* _Required work_: Copy all the data exactly, except the pictures.

* _Given information_:
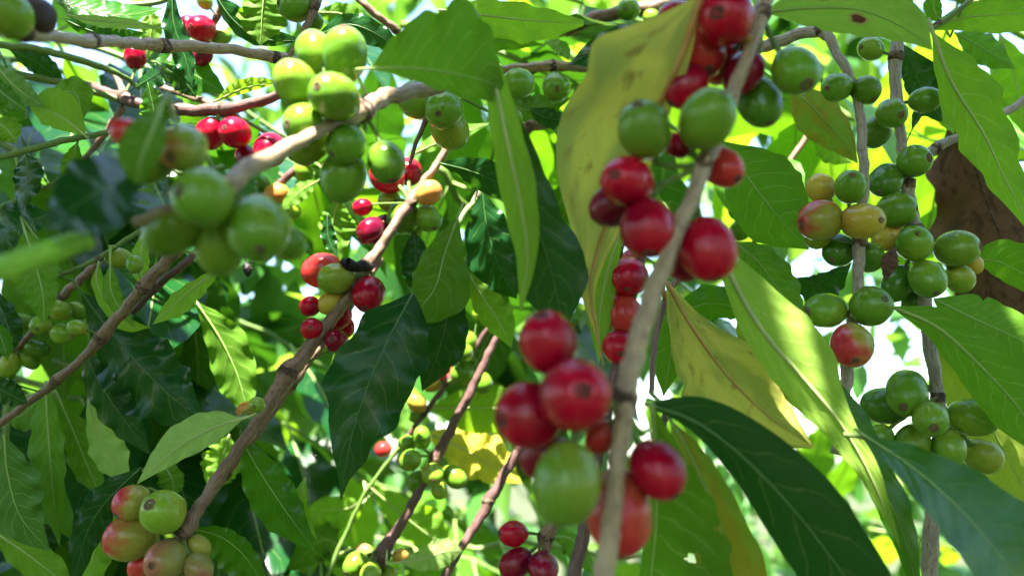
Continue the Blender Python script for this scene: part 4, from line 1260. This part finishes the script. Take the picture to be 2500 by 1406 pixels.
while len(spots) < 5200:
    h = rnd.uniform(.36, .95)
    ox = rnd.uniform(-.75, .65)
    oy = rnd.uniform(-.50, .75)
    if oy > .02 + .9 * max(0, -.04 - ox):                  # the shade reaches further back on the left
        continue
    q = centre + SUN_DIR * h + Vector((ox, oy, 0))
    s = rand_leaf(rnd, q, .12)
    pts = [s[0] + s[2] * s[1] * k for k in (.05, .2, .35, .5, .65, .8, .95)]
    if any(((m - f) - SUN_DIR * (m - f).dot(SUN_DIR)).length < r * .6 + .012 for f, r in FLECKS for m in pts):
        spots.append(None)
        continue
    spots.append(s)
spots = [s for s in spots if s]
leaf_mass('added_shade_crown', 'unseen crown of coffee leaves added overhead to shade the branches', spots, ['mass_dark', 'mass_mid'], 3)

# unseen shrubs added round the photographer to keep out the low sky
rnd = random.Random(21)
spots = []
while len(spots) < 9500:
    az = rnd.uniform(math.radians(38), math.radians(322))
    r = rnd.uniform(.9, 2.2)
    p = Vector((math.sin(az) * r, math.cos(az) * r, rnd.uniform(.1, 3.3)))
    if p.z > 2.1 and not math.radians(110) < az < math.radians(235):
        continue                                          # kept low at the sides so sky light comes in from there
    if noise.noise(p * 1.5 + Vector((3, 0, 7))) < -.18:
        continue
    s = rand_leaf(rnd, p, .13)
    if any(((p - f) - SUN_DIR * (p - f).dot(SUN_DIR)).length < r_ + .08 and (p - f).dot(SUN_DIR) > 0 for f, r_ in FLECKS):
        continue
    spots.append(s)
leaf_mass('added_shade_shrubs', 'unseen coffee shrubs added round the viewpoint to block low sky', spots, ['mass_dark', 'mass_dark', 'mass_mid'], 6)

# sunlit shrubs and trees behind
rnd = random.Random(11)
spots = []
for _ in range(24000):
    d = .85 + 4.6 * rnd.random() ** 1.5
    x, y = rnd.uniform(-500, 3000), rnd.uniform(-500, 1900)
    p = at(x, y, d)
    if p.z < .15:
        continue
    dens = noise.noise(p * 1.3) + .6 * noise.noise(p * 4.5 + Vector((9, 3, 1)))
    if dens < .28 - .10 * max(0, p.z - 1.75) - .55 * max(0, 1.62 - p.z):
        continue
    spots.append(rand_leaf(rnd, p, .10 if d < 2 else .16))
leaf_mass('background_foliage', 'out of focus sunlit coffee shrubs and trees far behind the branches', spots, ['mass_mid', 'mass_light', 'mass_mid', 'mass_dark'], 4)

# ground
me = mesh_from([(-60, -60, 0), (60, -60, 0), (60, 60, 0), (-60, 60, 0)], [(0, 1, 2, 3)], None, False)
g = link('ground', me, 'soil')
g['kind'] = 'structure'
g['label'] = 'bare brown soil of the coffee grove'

* _Exercise solution_:
Continue the Blender Python script for this scene: part 4, from line 1260. This part finishes the script. Take the picture to be 2500 by 1406 pixels.
while len(spots) < 5200:
    h = rnd.uniform(.36, .95)
    ox = rnd.uniform(-.75, .65)
    oy = rnd.uniform(-.50, .75)
    if oy > .02 + .9 * max(0, -.04 - ox):                  # the shade reaches further back on the left
        continue
    q = centre + SUN_DIR * h + Vector((ox, oy, 0))
    s = rand_leaf(rnd, q, .12)
    pts = [s[0] + s[2] * s[1] * k for k in (.05, .2, .35, .5, .65, .8, .95)]
    if any(((m - f) - SUN_DIR * (m - f).dot(SUN_DIR)).length < r * .6 + .012 for f, r in FLECKS for m in pts):
        spots.append(None)
        continue
    spots.append(s)
spots = [s for s in spots if s]
leaf_mass('added_shade_crown', 'unseen crown of coffee leaves added overhead to shade the branches', spots, ['mass_dark', 'mass_mid'], 3)

# unseen shrubs added round the photographer to keep out the low sky
rnd = random.Random(21)
spots = []
while len(spots) < 9500:
    az = rnd.uniform(math.radians(38), math.radians(322))
    r = rnd.uniform(.9, 2.2)
    p = Vector((math.sin(az) * r, math.cos(az) * r, rnd.uniform(.1, 3.3)))
    if p.z > 2.1 and not math.radians(110) < az < math.radians(235):
        continue                                          # kept low at the sides so sky light comes in from there
    if noise.noise(p * 1.5 + Vector((3, 0, 7))) < -.18:
        continue
    s = rand_leaf(rnd, p, .13)
    if any(((p - f) - SUN_DIR * (p - f).dot(SUN_DIR)).length < r_ + .08 and (p - f).dot(SUN_DIR) > 0 for f, r_ in FLECKS):
        continue
    spots.append(s)
leaf_mass('added_shade_shrubs', 'unseen coffee shrubs added round the viewpoint to block low sky', spots, ['mass_dark', 'mass_dark', 'mass_mid'], 6)

# sunlit shrubs and trees behind
rnd = random.Random(11)
spots = []
for _ in range(24000):
    d = .85 + 4.6 * rnd.random() ** 1.5
    x, y = rnd.uniform(-500, 3000), rnd.uniform(-500, 1900)
    p = at(x, y, d)
    if p.z < .15:
        continue
    dens = noise.noise(p * 1.3) + .6 * noise.noise(p * 4.5 + Vector((9, 3, 1)))
    if dens < .28 - .10 * max(0, p.z - 1.75) - .55 * max(0, 1.62 - p.z):
        continue
    spots.append(rand_leaf(rnd, p, .10 if d < 2 else .16))
leaf_mass('background_foliage', 'out of focus sunlit coffee shrubs and trees far behind the branches', spots, ['mass_mid', 'mass_light', 'mass_mid', 'mass_dark'], 4)

# ground
me = mesh_from([(-60, -60, 0), (60, -60, 0), (60, 60, 0), (-60, 60, 0)], [(0, 1, 2, 3)], None, False)
g = link('ground', me, 'soil')
g['kind'] = 'structure'
g['label'] = 'bare brown soil of the coffee grove'